We can see from the chart above that the #BMWSnowchat engaged best with its followers

In the above example, it is important to understand what others in the industry are doing and if there are opportunities to improve or content gaps to exploit. This is where competitor analysis comes into play.

Competitor Analysis

Understanding what others in an industry across new media channels do and benchmarking against our own efforts is known as social competitor analysis. It is an important part of any social media campaign and can be applied to even the biggest brands, as this Unmetric analysis of a Starbucks Twitter campaign demonstrates.

Unmetric has access to the social media performance of over 30,000 brands across all the major social networks and 30 of the biggest industries. With the latest feature called “Discover” which acts a social media content search engine, Marketers can search for relevant content with a click of a button.

Discover

Thankfully, not everyone has a rival the size of Starbucks to go up against, but the concept holds true for competitors of all sizes.

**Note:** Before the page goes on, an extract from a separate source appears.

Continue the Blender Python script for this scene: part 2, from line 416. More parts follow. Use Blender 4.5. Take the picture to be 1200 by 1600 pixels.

With access to the right data, analysis can be undertaken and business insights drawn to inform strategy. Brands can zero in on the types of content currently making waves in their industry, while also interpreting rising trends to predict what will work in future and get ahead of the curve. This also applies to indirect competitors. The goal is to attract attention and engagement, after all, which means brands must analyze initiatives and compete across different industries to come out on top.

Beyond the realm of personal or craft business, no brand big or small can expect to optimize its content without some form of social media measurement and analysis. From defining key internal metrics to benchmarking against the efforts of external competitors, using the right tools to track progress and refine results is the foundation of any successful social media initiative.